人を頼っても、結局責任はすべて自分です。まず自分の頭で考えるところからスタートしていくことが大切です。
原因究明をしないことも大事
最後に付け加えておきたいことがあります。それは、失敗の原因究明をしないこともときには大事であるということです。原因分析のやり方を紹介すると述べておきながら何を言い出すのかとお思いかもしれませんが、ここでお伝えしたいことは、原因分析に多くの時間を取られ過ぎないように注意しましょうということです。
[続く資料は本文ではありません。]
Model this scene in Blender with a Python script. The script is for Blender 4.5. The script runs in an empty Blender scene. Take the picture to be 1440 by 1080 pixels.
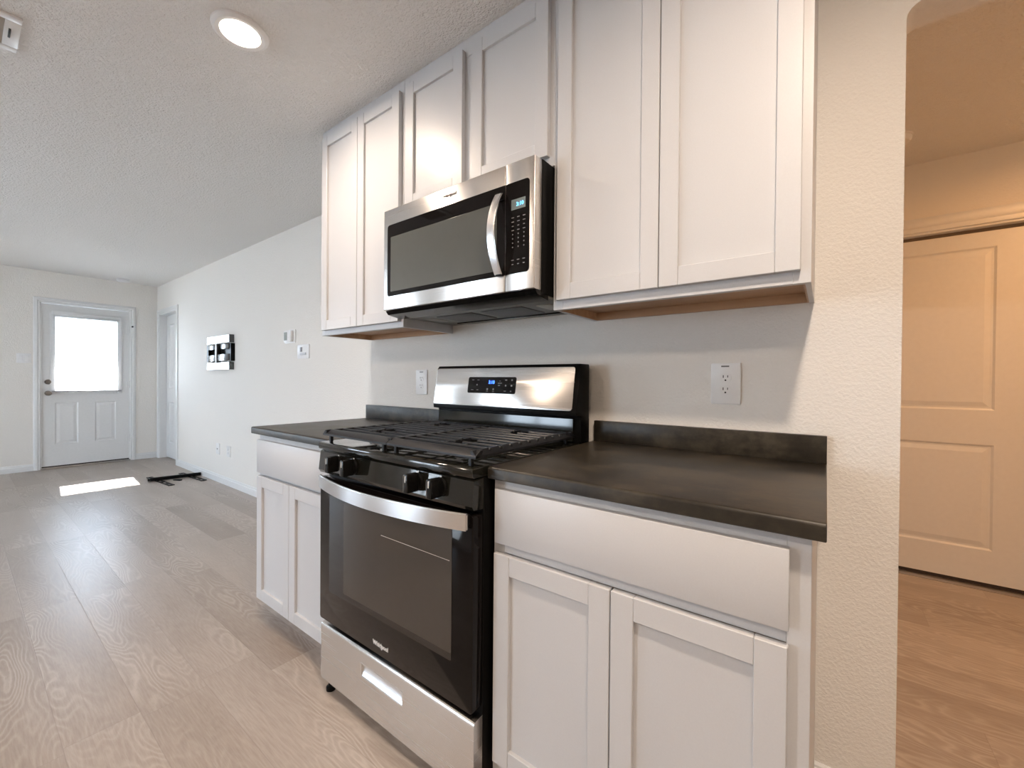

そもそも、なぜ原因分析をするのというと、過去の経験を踏まえ未来に向けた適切な改善の一手を打ちたいからです。しかし、例えば経験が足りない若手が少ない経験をいくら分析しても質の良い仮説は立てられません。そうであれば、失敗しても次の一手を出し続け、経験を積み重ねることを優先した方が得られるものが大きいです。
事業責任者をはじめとした責任が重いポジションになってくると、次の一手を決めたら部下の行動や戦略に影響があるので、よりずれの少ない原因分析が必要ではあります。しかし、分析したところでそれを実行する権限も自由に使える予算もない、あるのは自分の行動力とアイデアのみという人は、とにかく動き続けて正解を見つけるというのが、実は効率が良いやり方です。
また、ビジネスには常に変数が伴いますから、完璧に原因分析できたとしても環境は変わりますし、その通りにしてもうまくいくとは限りません。したがって、原因究明に時間をかけすぎるのもロスタイムですので、大枠の方向性を判断する程度の認識で、日々の仕事のなかに取り込み、微調整を繰り返していくプロセスが効率的な改善につながります。